Wednesday, October 29, 2014

How to Fix ANY Broken Makeup in Seconds- FOR FREE!

Ever break an eye shadow, blush, bronzer or any other type of pressed powder?

I can't even begin to count how many broken eye shadows & blushes I've thrown out over the years.

It must be thousands of dollars worth of makeup that just went right down the drain because I didn't know this easy way to fix broken makeup that will have any powdered makeup looking good as new in under a minute!

So you've gone and broken your favorite blush or dropped your Holy Grail eye shadow palette which was discontinued and now you're convinced the world is over and you're doomed to live the rest of your days without it....Don't Panic!!!

There IS an easy fix that will take under 2 minutes of effort and all you need is:
  • your broken pressed eye shadow or blush
  • rubbing alcohol (90% is the fastest, but you can use any concentration level)
  • a small flat surface that will fit into the pan of the broken makeup (some people use a coin but I usually use a 2L soda cap because I can grab the edges easily with my stubby digits.)

Step One: Prepare everything-
Get your broken makeup, presser, and rubbing alcohol all in one place

Step Two: Get it Drunk-

Start by dropping a few drops of rubbing alcohol on your broken powder. You should apply generously but don't go crazy. After a few drops, you should start to see your eye shadow or blush appearing to dissolve which looks frightening-but don't worry.

Step Three: Press your powder-
Using your clean "presser", gently press & roll your powder into the bottom of the pan.

Note: If the presser is getting wet when you push on the powder then you applied too much alcohol. Set the broken powder aside and let the excess alcohol evaporate  for about 10 minutes (until the powder is damp)

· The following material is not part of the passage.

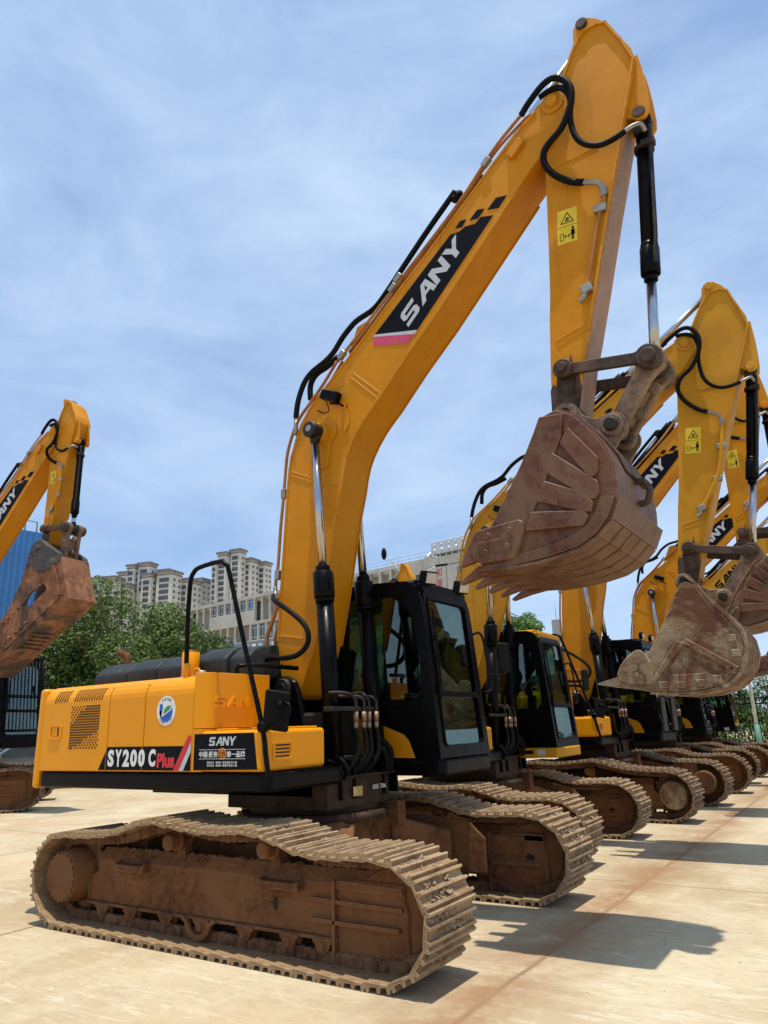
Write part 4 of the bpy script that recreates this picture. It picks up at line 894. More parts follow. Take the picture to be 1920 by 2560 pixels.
    if s.get('decals',1):
        cx,cz=-.522,1.794; el=lambda rx,rz,n=36,dx=0,dz=0:[(cx+dx+rx*math.cos(2*PI*k/n),cz+dz+rz*math.sin(2*PI*k/n)) for k in range(n)]
        d=MB(); d.sheet(el(.118,.125),yd,.002); bd=d.build('round_badge','white',p3)
        d=MB(); d.sheet([(cx+.083*math.cos(R(a)),cz-.012+.083*math.sin(R(a))) for a in range(170,395,9)]+[(cx+.02,cz-.01)],yd-.002,.001); d.sheet([(cx-.085,cz+.055),(cx-.05,cz+.06),(cx-.035,cz+.0),(cx-.055,cz-.06),(cx-.085,cz-.02)],yd-.002,.001); d.build('badge_emblem','blue',bd)
        d=MB(); d.sheet([(cx-.055,cz-.055),(cx-.045,cz+.01),(cx+.01,cz+.06),(cx+.085,cz+.055),(cx+.06,cz+.0),(cx+.0,cz-.03)],yd-.0032,.001); d.build('badge_emblem','white',bd)
        d=MB(); d.sheet([(cx-.035,cz-.03),(cx-.02,cz+.012),(cx+.02,cz+.042),(cx+.065,cz+.042),(cx+.045,cz+.005),(cx+.005,cz-.015)],yd-.0045,.001); d.build('badge_emblem','green',bd)
        d=MB()
        for ch,a in zip('竹茗泽园',(118,100,80,62)):
            x=cx+.098*math.cos(R(a)); z=cz+.098*math.sin(R(a)); text(d,ch,F,(x-.012,x+.012,z-.011,z+.011),.01)
        for k,ch in enumerate('ZHUMING ZEYUAN'):
            if ch==' ': continue
            a=222+k*7.4; x=cx+.103*math.cos(R(a)); z=cz+.103*math.sin(R(a)); text(d,ch,F,(x-.005,x+.005,z-.006,z+.006),.01)
        d.build('badge_lettering','decal',bd)
    # tank
    m=MB(); TP=[(-.18,-1.42)]+[(-.05-.125+.125*math.sin(R(a)),-1.42+.125-.125*math.cos(R(a))) for a in range(0,91,15)]+[(-.05,-.62),(-.178,-.62)]
    m.plan(TP,1.635,2.095,.07,5); tk=m.build('fuel_tank',yl,root)
    m=MB(); m.plan([(-.178,-1.42),(-.06,-1.42),(-.06,-.62),(-.178,-.62)],1.292,1.63); m.build('tank_base',yl,tk)
    if s.get('decals',1):
        m=MB()
        def ft(u,v,o=.013): return Vector((-.05+o,-1.315+u*.56,1.805+v*.10))
        wordmark(m,ft); 
        geo=bmesh.ops.extrude_face_region(m.bm,geom=list(m.bm.faces)); bmesh.ops.translate(m.bm,verts=[q for q in geo['geom'] if isinstance(q,bmesh.types.BMVert)],vec=(-.014,0,0)); bmesh.ops.recalc_face_normals(m.bm,faces=m.bm.faces)
        m.build('embossed_lettering',yl,tk)
    m=MB(); m.cyl((-.50,-1.05,2.08),(-.50,-1.05,2.15),.045,n=16,bev=.008); m.box(-.62,-.38,-1.2,-.95,2.083,2.10,.004); m.build('filler_cap','steel',tk)
    m=MB(); m.cyl((-.93,-.80,2.08),(-.93,-.80,2.37),.085,n=28,bev=.008); m.cyl((-.93,-.80,2.36),(-.93,-.80,2.375),.078,n=28); ac=m.build('air_precleaner',yl,root)
    m=MB(); m.cyl((-.93,-.80,2.375),(-.93,-.80,2.382),.083,n=28); m.build('precleaner_lid','aluminium',ac)
    m=MB(); m.tube([(-.66,-1.0,2.09),(-.66,-1.0,2.16),(-.62,-1.0,2.18),(-.58,-1.0,2.16),(-.58,-1.0,2.09)],.010); m.build('lifting_eye',yl,root)
    # toolbox
    m=MB(); BP=[(-.165,-1.42)]+[(.565+.05*math.sin(R(a)),-1.42+.05-.05*math.cos(R(a))) for a in range(0,91,15)]+[(.615,-.66),(.60,-.63),(-.165,-.63)]
    m.plan(BP,1.292,1.612,.05,4); tb=m.build('toolbox',yl,root)
    m=MB(); m.box(.0,.56,-1.33,-.68,1.612,1.628,.005); m.build('tread_plate',yl,tb)
    if s.get('decals',1):
        m=MB(); m.sheet([(-.155,1.305),(.555,1.312),(.515,1.588),(-.155,1.590)],y0-.0005,.002); dc=m.build('black_panel_sticker','decal',tb)
        F2=lambda u,v:Vector((u,y0-.004,v))
        m=MB(); wordmark(m,lambda u,v:Vector((.02+u*.30,y0-.004,1.495+v*.068))); m.build('logo_lettering','silver',dc)
        m=MB(); text(m,'中国·服务',F2,(-.09,.125,1.405,1.452),.02); text(m,'第一品牌',F2,(.225,.425,1.405,1.452),.02); m.box(-.09,.43,y0-.005,y0-.004,1.463,1.466); m.box(-.09,.43,y0-.005,y0-.004,1.392,1.395)
        text(m,'400 8282318',F2,(.10,.34,1.358,1.374)); text(m,'400 8878318',F2,(.10,.34,1.335,1.351)); text(m,'服务热线',F2,(.005,.085,1.357,1.374)); text(m,'投诉热线',F2,(.005,.085,1.334,1.351)); m.build('sticker_lettering','white',dc)
        m=MB(); m.cyl((.175,y0-.003,1.432),(.175,y0-.0045,1.432),.045,n=28); og=m.build('round_emblem','orange',dc)
        m=MB()
        m.tube([(.175+.030*math.cos(R(a)),y0-.006,1.432+.032*math.sin(R(a))) for a in range(0,361,20)],.003,n=4); m.tube([(.16,y0-.006,1.445),(.175,y0-.006,1.435),(.19,y0-.006,1.445),(.18,y0-.006,1.42),(.165,y0-.006,1.415)],.003,n=4); m.build('emblem_line','decal',og)
    m=MB()
    m.wall([(a,b) for a,b in rrect(-1.315,-1.075,1.372,1.512,.03)],[rrect(-1.295,-1.095,1.388,1.50,.02)],lambda a,b,d:Vector((.621-d,a,b)),.006); m.build('vent_rim',yl,tb)
    m=MB()
    for k in range(4): z=1.402+k*.028; m.obox((.6165,-1.195,z),(1,0,0),(0,1,0),(0,0,1),.001,.085,.0055)
    m.build('vent_slots','dark',tb)
    m=MB()
    for k in range(14): m.box(.50,.66,-1.05+k*.035,-1.035+k*.035,1.284,1.292)
    m.build('grip_strip','black',dk)
    # engine hood: moulded black cover
    rnd=random.Random(3)
    m=MB()
    for (x0,x1,ya,yb,z1,dz) in ((-2.44,-1.90,-.80,.75,2.375,.02),(-1.898,-1.45,-.795,.75,2.39,.02),(-1.448,-.98,-.79,.75,2.385,.0),(-.975,-.56,-.70,.75,2.43,0),(-.552,-.30,-.66,.72,2.425,0)):
        N=14; P=[]
        for i in range(N+1):
            t=i/N; y=ya+(yb-ya)*t; P.append((y,z1-.14*abs(2*t-1)**6))
        m.prof([(ya+.02,2.05)]+[(ya,2.18)]+P+[(yb,2.18),(yb-.02,2.05)],x0,x1,.028,3)
    hd=m.build('engine_hood','cover',root,)
    for p in hd.data.polygons: p.use_smooth=True
    m=MB(); m.tube([(-2.36,-.45,2.2),(-2.36,-.45,2.42),(-2.39,-.46,2.47),(-2.46,-.50,2.51)],.042,n=16); m.build('exhaust_pipe','mud',root)
    # handrails
    m=MB(); m.tube([(-.42,-1.30,2.08),(-.418,-1.31,2.2),(-.37,-1.36,2.6),(-.335,-1.38,2.90),(-.30,-1.38,2.99),(-.22,-1.38,3.03),(.02,-1.38,3.045),(.10,-1.38,3.01),(.15,-1.38,2.93),(.35,-1.39,2.32),(.58,-1.40,1.63),(.64,-1.42,1.42),(.675,-1.42,1.24)],.021,n=12,sub=6); hr=m.build('handrail','black',root)
    m=MB(); m.cyl((-.42,-1.30,2.07),(-.42,-1.30,2.20),.034,n=12,bev=.01); m.build('rail_socket',yl,hr)
    m=MB(); m.tube([(-.12,-.98,2.08),(-.12,-.98,2.15),(-.08,-.95,2.17),(.05,-.75,2.17),(.10,-.4,2.16)],.022); m.build('handrail','black',root)
    m=MB(); m.cyl((.595,-1.44,1.63),(.595,-1.37,1.63),.045,n=14,bev=.01); m.tube([(.60,-1.40,1.62),(.66,-1.38,1.63),(.74,-1.36,1.66),(.79,-1.32,1.72),(.77,-1.30,1.79),(.72,-1.31,1.81)],.012); mr=m.build('mirror_arm','black',root)
    m=MB(); m.obox((.67,-1.33,1.75),(.55,.80,-.15),(.80,-.55,.1),(.1,0,1),.105,.018,.155,.016); m.cyl((.715,-1.32,1.80),(.69,-1.34,1.79),.03,n=12); m.build('mirror','rubber',mr)
    # hose bundle between the boom cylinders
    hz=MB(); ft=MB(); sh=MB()
    for k,(y,dx) in enumerate(((-.24,0),(-.155,.03),(-.03,.0),(.05,.03))):
        x=.66+dx; sh.tube([(.50,y-.20 if k<2 else y-.02,1.91-.03*(k%2)),(.58,y-.12 if k<2 else y-.01,1.91-.03*(k%2)),(x-.02,y-.04,1.89-.02*(k%2)),(x,y,1.83),(x,y,1.74)],.018,n=8)
        ft.cyl((x,y,1.74),(x,y,1.66),.026,n=8); ft.cyl((x,y,1.66),(x,y,1.58),.021,n=12)
        hz.tube([(x,y,1.60),(x+.01,y+.01,1.48),(x+.01,y+.0,1.36),(x-.06,y-.06,1.24),(x-.14,y-.12,1.19)],.024,n=10)
    hz.tube([(.70,.12,1.42),(.72,.16,1.33),(.70,.2,1.22)],.03); hz.tube([(.62,.2,1.5),(.70,.26,1.38),(.68,.28,1.21)],.03); hz.tube([(.58,-.45,1.36),(.66,-.46,1.33),(.70,-.43,1.24),(.66,-.42,1.19)],.02)
    sb=sh.build('steel_tube','blackoil',root); hz.build('hydraulic_hose','rubber',sb); ft.build('hose_fitting','aluminium',sb)
    m=MB(); m.box(.58,.68,-.62,.10,1.745,1.785,.006); m.build('hose_bracket','blackoil',sb)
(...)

Step Four: Leave it alone-
Let the alcohol evapoate. Be sure to keep the compact or palette open so that air can get to the powder. You may notice excess powder on the sides or the occasional air bubble as the powder dries; if you do, just gently press it back into place.

**Optional Step: Press a Pattern**
If you have a ridged or grooved surface (again, I recruit a 2L bottle cap but I use the sides) you can gently roll the powder when it's about 90% dry in a criss-cross pattern. I find that this helps to remove any excess air bubbles in a gentle manner that doesn't disturb the rest of the pan. (It's also helpful if you have OCD and want the powder to be perfectly flat.)

Tip #1: I often will thoroughly
saturate my powder with alcohol and then just gently "swirl" the pan itself. This redistributes all of the particles of loose powder, but you will have to wait longer for all of the alcohol to dry most of the way. Once it's time to press it'll be much easier and you'll basically just have to push out any air trapped between the powder instead of rearranging the powder itself.

Tip #2: You may find that you need to repeat the process if you really smashed your makeup, you're working with a larger pan, or you really want the powder to appear absolutely perfect!!!

Why can't I just use my broken makeup as loose powder?
Theoretically, you can.....but....
First, it's important to understand how makeup in pressed powder form differs from makeup in loose powder (or broken) form. For the most part, there isn't much of a difference except that loose powder is loose and pressed powder is pressed into a compact, but there is a difference in how these types of powder makeup performs.

If you've ever broken a pressed powder eye shadow or blush, you may have considered keeping it and using it as a loose powder; and if you did try using a pressed powder as a loose powder you probably know that it's a totally different animal!

Pressed powder makeup is designed to be extremely pigmented and concentrated so that it's still effective when you use a brush or sponge and pick up a trivial amount of product. When this pressed powder is suddenly "released" and becomes loose, you're almost guaranteed to over-apply because you no longer have the compacted powder "holding in" the pigment. (Does that make sense? It's hard to explain if you haven't experienced it.)

Does this only work with cheap makeup?
Nope- it doesn't matter if you spent $2 or $200 on your powder compact. All powders will work equally well since they all have the same basic ingredients and they all go through a similar process when they get pressed by the manufacturer!

The only exception, would be if you have a powder that is formulated with emollients or moisturizing properties. Because alcohol is a solvent, you'll want to use as little as possible so that you don't dissolve the fatty emollients.